Pour les organisations, l’enseignement principal est clair : la sécurité ne peut plus reposer sur l’idée qu’un employé repérera un faux document mal écrit. Avec l’IA, la qualité perçue des leurres augmente, et la différence entre une vraie demande interne et une fausse sollicitation se joue davantage sur des détails de procédure que sur le style.
Les attaquants n’ont pas besoin d’un accès durable pour produire un effet : parfois, quelques heures suffisent pour exfiltrer un carnet d’adresses, des plans, des échanges internes, ou cartographier un réseau.

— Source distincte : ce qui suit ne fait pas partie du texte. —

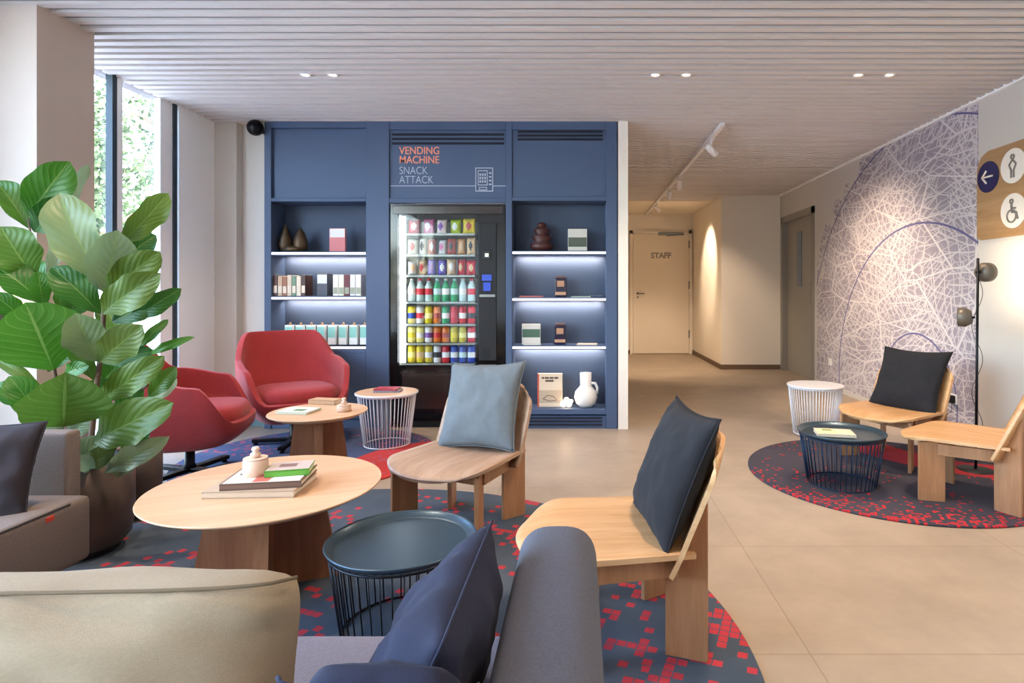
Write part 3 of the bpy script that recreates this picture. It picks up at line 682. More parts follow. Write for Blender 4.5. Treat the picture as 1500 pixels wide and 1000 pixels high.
# ------------------------------------------------------------------ things on the shelves
YS = YU+.12; SS = F/YS
def sx_(px): return (px-CX)/SS
SH = {'L1': uz(368), 'L2': uz(433.5), 'L3': uz(506), 'R1': uz(367), 'R2': uz(435.5), 'R3': uz(506), 'R4': uz(599)}
SH = {k: v+.001 for k, v in SH.items()}
t = thing('sculpture', 'bronze twin-peaked cactus sculpture on the upper left shelf', 'sculpture', (sx_(431), YS, SH['L1']))
for dx, hh_ in ((-.075, .24), (.055, .21)):
    obj('horn', lathe(nb(), [(.045, 0), (.06, .05), (.055, .1), (.03, .17), (.012, hh_-.02), (.004, hh_)], dx, 0, 16), 'bronze', t)
obj('base', lathe(nb(), [(.085, 0), (.09, .03), (.06, .05)], 0, 0, 20), 'bronze', t)
def book_up(px0, px1, h_, sh, col, lab, grp=None, d=.14, lean=0, front=None, nm='book'):
    x0, x1 = sx_(px0), sx_(px1); hw = (x1-x0)/2
    t = thing(nm, lab, 'book', ((x0+x1)/2, YS-.02, SH[sh]), 0, grp); t.rotation_euler = (0, lean, 0)
    obj('cover', bb(-hw, hw, -d/2, d/2, 0, h_, .002, 1), flat(col), t)
    obj('pages', bb(-hw+.003, hw-.003, -d/2+.004, d/2+.001, .004, h_+.001), 'paper', t)
    if front: obj('cover_print', bb(-hw+.004, hw-.004, -d/2-.001, -d/2+.001, h_*front[1], h_*front[2]), flat(front[0]), t)
    return t
book_up(485, 508, .20, 'L1', 'D27A7C', 'pink and white paperback standing front-out on the upper left shelf', front=('E4E0DC', .62, .98), d=.03)
cols = ['5A3A30', 'C8A888', 'A0684A', 'D8C4A8', '6E8A70', 'E8D8C0', '4A3028']
nth = ['first', 'second', 'third', 'fourth', 'fifth', 'sixth', 'seventh']
for i in range(7):
    cn = ['dark brown', 'tan', 'rust brown', 'cream', 'green grey', 'pale cream', 'chocolate'][i]
    book_up(408+i*6.7, 414.2+i*6.7, .175-.006*(i % 3), 'L2', cols[i], '%s book, %s from left in the brown row on the left shelf' % (cn, nth[i]), 'brown books on the middle left shelf', front=('E2D2BC', .15, .5))
book_up(471, 486, .19, 'L2', '4A4E58', 'slim charcoal book with pale marks standing alone on the left shelf', front=('D8DCE0', .55, .95))
for i in range(5):
    cn = ['white', 'ivory', 'maroon', 'grey white', 'bone white'][i]
    book_up(494+i*8.2, 501.6+i*8.2, .18, 'L2', ['E8E6E0', 'E0DCCC', '6A3038', 'D8D8D8', 'E4E0D8'][i], '%s book, %s from left in the pale row on the left shelf' % (cn, nth[i]), 'white books on the middle left shelf', front=('9AA08C', .1, .4))
for i in range(8):
    x = sx_(426+i*15.6)
    t = thing('tea_carton', 'white and mint carton, %s from left on the lowest lit left shelf' % (nth+['eighth'])[i], 'carton', (x, YS-.01, SH['L3']), 0, 'mint cartons on the lowest lit left shelf')
    obj('carton', bb(-.038, .038, -.035, .035, 0, .165, .003, 1), flat('E6EAE6'), t); obj('label_panel', bb(-.028, .032, -.037, -.034, .06, .15), flat('8CCABC'), t)
    obj('side_band', bb(-.0385, -.030, -.0365, -.034, 0, .165), flat('3A3A3A'), t)
    obj('clip', lathe(nb(), [(.012, .165), (.008, .185), (.003, .19)], 0, 0, 10), flat('B8906A'), t)
# right bay
t = tag(obj('stacked_vase', lathe(nb(), [(.07, 0), (.098, .03), (.098, .06), (.06, .085), (.082, .11), (.082, .13), (.05, .15), (.065, .17), (.065, .19), (.035, .205), (.04, .225), (.03, .245), (.012, .25)], 0, 0, 28), 'terracotta', loc=(sx_(793.5), YS, SH['R1'])), 'dark red vase of stacked bulges on the upper right shelf', 'vase')
book_up(832, 860, .19, 'R1', 'CFCBC0', 'white paperback with dark photo standing on the upper right shelf', front=('50584C', .2, .62), d=.03)
def jar(px, sh, lab):
    t = thing('glass_tea_jar', lab, 'jar', (sx_(px), YS, SH[sh]), 0, 'dark gift jars on the right shelves')
    obj('body', bb(-.052, .052, -.045, .045, .0, .165, .01, 2), flat('2A2238', .2), t); obj('emblem', bb(-.03, .03, -.047, -.044, .09, .14), flat('B88A6A'), t)
    obj('band', bb(-.045, .045, -.047, -.044, .02, .045), flat('C89A78'), t); obj('lid', bb(-.04, .04, -.035, .035, .165, .18, .004), flat('6A4A40'), t)
jar(821.5, 'R2', 'dark box with copper emblem alone on the second right shelf'); jar(820.5, 'R3', 'dark box with copper emblem beside a standing book')
def flat_book(name, lab, x, y, z, a, w_, d_, h_, col, top=None, grp=None, pages=True):
    t = thing(name, lab, 'book', (x, y, z), a, grp)
    bm = nb(); box(bm, -w_/2, w_/2, -d_/2, d_/2, 0, h_*.12+.001); box(bm, -w_/2, w_/2, -d_/2, d_/2, h_*.88-.001, h_); box(bm, -w_/2, w_/2, -d_/2, -d_/2+.004, .001, h_-.001)
    obj('cover', bm, flat(col), t)
    obj('pages', bb(-w_/2+.004, w_/2-.004, -d_/2+.004, d_/2-.004, h_*.12, h_*.88), 'paper', t)
    if top:
        bm = nb()
        for i, (c, x0, x1, y0, y1) in enumerate(top): box(bm, x0*w_/2, x1*w_/2, y0*d_/2, y1*d_/2, h_, h_+.0006+.0006*i, mi=i)
        obj('cover_print', bm, [flat(c[0][0]) for c in top], t)
    return t
flat_book('magazine', 'red magazine lying flat on the second right shelf', sx_(779), YS-.03, SH['R2'], .05, .20, .14, .012, 'B86A62')
flat_book('magazine', 'pale green magazine lying flat on the second right shelf', sx_(852), YS-.03, SH['R2'], -.1, .17, .14, .008, 'A8B8A8')
flat_book('magazine', 'dark blue magazine on the right end of the second right shelf', sx_(873), YS-.03, SH['R2']+.0085, .06, .10, .12, .010, '5A6478')
book_up(765, 792, .175, 'R3', 'D8D4CC', 'pale paperback with green cover art standing on the third right shelf', front=('4A6A58', .35, .75), d=.03)
flat_book('magazine', 'white magazine lying flat under the standing pale paperback', sx_(781), YS-.070, SH['R3'], .0, .14, .06, .010, 'DCD8D0')
flat_book('magazine', 'cream magazine lying flat at the right of the third shelf', sx_(860), YS-.03, SH['R3'], -.08, .17, .14, .008, 'D8C8B8')
t = book_up(788, 824, .285, 'R4', 'E2CDB2', 'cream book with red spine and drawing standing on the bottom right shelf', front=('C2AC92', .12, .5), d=.025)
obj('red_spine', bb(-.107, -.094, -.0145, .01, 0, .285), flat('C8503A'), t)
bm = nb()
for (a, b_, z) in ((-.07, -.05, .24), (-.045, -.01, .24), (-.004, .03, .24), (.036, .07, .24), (-.04, .03, .215)): box(bm, a, b_, -.0145, -.0125, z, z+.016)
obj('lettering', bm, flat('5A4A40'), t)
bm = nb(); tube(bm, [(-.06, -.0135, .07), (-.02, -.0135, .10), (.03, -.0135, .09), (.06, -.0135, .06), (.0, -.0135, .05), (-.06, -.0135, .07)], .003, 6)
obj('cover_drawing', bm, flat('5A4A40'), t)
t = thing('shelf_ornament', 'small white glowing cluster ornament on the bottom right shelf', 'ornament', (sx_(830), YS-.04, SH['R4']))
bm = nb()
for dx, dz, r in ((-.025, .03, .03), (.02, .028, .028), (0, .06, .026), (.04, .05, .018)): lathe(bm, [(r*math.sin(a), dz-r*math.cos(a)) for a in [PI*k/8 for k in range(1, 8)]], dx, 0, 14)
obj('petals', bm, 'led_warm', t)
light('glow', 'POINT', (0, -.03, .05), .35, (1, .7, .4), parent=t, shadow_soft_size=.03)
t = thing('jug', 'white ceramic jug with tall neck and handle on the bottom shelf', 'jug', (sx_(858), YS-.01, SH['R4']))
obj('body', lathe(nb(), [(.055, 0), (.085, .03), (.1, .08), (.09, .13), (.06, .165), (.048, .18), (.05, .29), (.044, .29), (.042, .2)], 0, 0, 32), 'ceramic', t)
bm = nb(); tube(bm, [(.045, 0, .2), (.08, 0, .2), (.1, 0, .16), (.095, 0, .11)], .012); obj('handle', bm, 'ceramic', t)
# security camera at the unit's corner
t = thing('security_camera', 'round dark security camera high beside the blue unit', 'camera', tuple(P(374, 187, YU-.05)))
bm = lathe(nb(), [(.066*math.sin(a), -.066*math.cos(a)) for a in [PI*k/12 for k in range(1, 12)]], 0, 0, 24); obj('dome', bm, 'dark_metal', t)
bm = lathe(nb(), [(.03, -.05), (.034, -.07), (.02, -.072)], 0, 0, 20); obj('eye', bm, 'black_gloss', t, rot=(PI/2, 0, 0))
bm = nb(); tube(bm, [(.0, .05, .0), (0, .16, .0)], .02); obj('bracket', bm, 'dark_metal', t)

# ------------------------------------------------------------------ rugs
def rug(name, x, y, r, m, lab, z=.0, th=.012):
    o = obj(name, lathe(nb(), [(r-.004, 0), (r, .003), (r, th-.003), (r-.004, th)], seg=128), m, loc=(x, y, z)); return tag(o, lab, 'rug')
rug('round_rug', -1.03, 1.86, 1.575, 'rug_big', 'large round slate blue rug with scattered red squares under the sofas')
rug('round_rug', 1.95, 3.74, .86, 'rug_right', 'round charcoal rug with dense red squares by the mural', th=.012)
rug('round_rug', -1.87, 4.14, .835, 'rug_rear', 'round violet blue and red rug before the red armchairs', th=.012)
RZ = .012

# ------------------------------------------------------------------ tables
def wood_table(x, y, r, h, rot, lab):
    t = thing('coffee_table', lab, 'table', (x, y, RZ), rot, 'round oak coffee tables'); h = h-RZ
    obj('tabletop', lathe(nb(), [(r-.045, h-.028), (r-.004, h-.008), (r, h-.004), (r-.002, h)], seg=96), 'oak_top', t)
    k = r/.41; rb, rt, th = .255*k, .19*k, .024
    for i in range(4):
        a = i*PI/2; bm = nb()
        def fn(s, z, d): return (math.cos(a)*s-math.sin(a)*d, math.sin(a)*s+math.cos(a)*d, z)
        prism(bm, [(0 if i == 0 else th, 0), (rb, 0), (rt, h-.028), (0 if i == 0 else th, h-.028)], fn, -th, th)
        obj('leg_panel', bm, 'oak_panel' if False else 'oak_leg', t)
    return t
wood_table(-1.215, 2.31, .42, .40, math.radians(22), 'large round oak coffee table with crossed panel base, books on top')
wood_table(-1.60, 3.63, .285, .42, math.radians(24), 'small round oak coffee table in front of the red armchair')
def wire_table(x, y, r, rb, h, kind, lab, nw=44):
    top, wire = {'tray': ('tray_blue', 'wire_black'), 'blue': ('tray_blue', 'wire_blue'), 'white': ('wire_white', 'wire_white'), 'wood': ('paper', 'wire_white')}[kind]
    t = thing('wire_table', lab, 'table', (x, y, RZ), 0); h = h-RZ
    bm = nb(); rr = r-.012
    for k in range(nw):
        a = 2*PI*k/nw; c, s = math.cos(a), math.sin(a); tube(bm, [(rr*c, rr*s, h-.02), (rb*c, rb*s, .004)], .0026, 6)
    for rad, z, q in ((rr, h-.02, .004), (rb, .005, .004)):
        pts = [(rad*math.cos(2*PI*k/64), rad*math.sin(2*PI*k/64), z) for k in range(65)]; tube(bm, pts, q, 8, cap=False)
    obj('wire_frame', bm, wire, t)
    if kind in ('tray', 'blue'):
        obj('tray', lathe(nb(), [(r-.02, h-.018), (r-.002, h-.004), (r+.004, h+.006), (r+.001, h+.009), (r-.005, h+.004), (r-.022, h-.010), (r-.03, h-.012)], seg=96), top, t)
    else:
        tm = 'oak_top' if kind == 'wood' else 'wire_white'
        obj('tabletop', lathe(nb(), [(r-.004, h-.014), (r, h-.010), (r, h-.003), (r-.004, h)], seg=72), tm, t)
        if kind == 'wood': obj('rim', lathe(nb(), [(r+.0005, h-.016), (r+.005, h-.014), (r+.005, h-.002), (r+.0005, h)], seg=72, cap=False), 'wire_white', t)
        if kind == 'white': obj('inner_basket', lathe(nb(), [(rb*.96, .01), (rr*.94, h-.05)], seg=48, cap=False), 'wire_white', t) if False else None
    return t
wire_table(-.605, 2.02, .245, .195, .31, 'tray', 'black wire basket table with dark tray top beside the oak table', 40)
wire_table(1.555, 3.54, .245, .19, .315, 'blue', 'dark blue wire basket table with tray on the right rug', 44)
wire_table(-1.445, 4.44, .222, .165, .405, 'wood', 'white wire side table with pale wood top by the vending machine', 44)
wire_table(1.89, 4.78, .216, .165, .405, 'white', 'white wire side table standing beside the mural wall', 56)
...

À mesure que l’IA banalise la production de contenus crédibles, la ligne de front se déplace : moins de fautes grossières à détecter, plus de vérifications de routine à institutionnaliser. Pour les secteurs stratégiques (défense, énergie, semi-conducteurs, télécoms) l’enjeu est d’installer une hygiène numérique qui résiste à des leurres de plus en plus propres. Et dans un contexte géopolitique tendu, la question n’est plus de savoir si ces campagnes vont continuer, mais à quel rythme elles vont se professionnaliser, et jusqu’où elles vont s’étendre hors des cercles traditionnellement visés.